Бежала по темной ледяной улице, с каждым шагом возвращая себе себя — красоту, уверенность, платье, золотую карету. Потому что волшебные туфельки все-таки остались на моих ногах.
Но утром напористый голос в телефоне поинтересовался, куда это я сбежала, и, не слушая объяснений, назначил время совместного отъезда в Москву. Все, что я смогла, это сесть в автобус на час раньше и потом беспомощно солгать о каких-то обстоятельствах.
Мама сказала, что, когда монах умирает, его келью разряжают. Я мгновенно представила, как тело остывает в углу, а трое монахов деловито ставят лестницу и снимают с потолка и со стен звездочку, фонарики, дождь. А то, что они вынимают патроны и обезвреживают мины, — нет, в голову не пришло, я очень мирный человек. Тем более у мамы на столе лежит Псалтирь, где в качестве закладки обертка от шоколадки «Аленка».
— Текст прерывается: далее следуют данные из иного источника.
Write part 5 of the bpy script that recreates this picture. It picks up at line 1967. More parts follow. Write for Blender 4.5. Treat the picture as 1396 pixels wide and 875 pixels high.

На окошке у нее стоит небольшой вертепчик. Кто это сделал, спрашиваю. «Дети», — отвечает она с какой-то ленинской интонацией. Стриженные под горшок дети в косоворотках подарили маме инсталляцию: в коробке овечка из пакли, на стенки наклеен бородатый старик, фея с крылышками, принц в берете и фрагмент фантика от конфетки «Красная шапочка», крестик нарисован. Мама приколола туда же брошку из «янтаря», которая восхищала меня в детстве: внутри прозрачного цветка застыли кусочки бабушкиного яблочного варенья (не из райских яблочек, которые целиком, а из порезанных). Рядом поставила оленя с кожаными рогами, которого прозорливый муж однажды привез мне из командировки.
Я называю это «наивным искусством».
В детстве я не владела маминым умением играть. У меня были скучные, угрюмые куклы. Вот у сестры — другое дело, она могла их мыть, переодевать, причесывать, красить им крошечные ногти и укладывать спать в небольшой чемоданчик, обитый изнутри красным плюшем. Но со мной они общаться отказывались, и поэтому когда я до них добиралась, то не знала, что делать, разве только отрывала им руки, ноги и головы, складывая отдельными кучками. Иногда меняла конечности местами — и то, подглядев идею в образцовской «Божественной комедии». Поэтому сестра говорила, что у меня борьба с вещами. Я разбирала часы, утюги, пылесос и телевизор. В четырнадцать лет решила посмотреть, как устроен радиоприемник. Я его вскрыла, потом не помню, а потом оказалось, что все шурупчики раскручены, а разноцветные проводки любовно сплетены в тугие косички.
Это даже наивным искусством не назовешь. Но это мой способ играть.
Не могу спокойно пользоваться вещью, пока не пойму, что у нее внутри.
Она прошептала «я скоро умру» и отвернулась к окну. Собственно, моя материнская плата уже пару недель намекала, что плохо себя чувствует, а я говорила — не обращай внимания, это все новая видюха, если совсем прижмет, переставлю. И вот сегодня она не смогла открыть глаза. Я поставила старую видеокарту, но ничего не произошло. В лучшем случае накрылся АГП, в самом вероятном — вся плата. Точнее, накрывается, потому что через полчаса я все-таки подняла ей веки. Но осталось не больше недели, мы обе это чувствуем. Комп придется менять.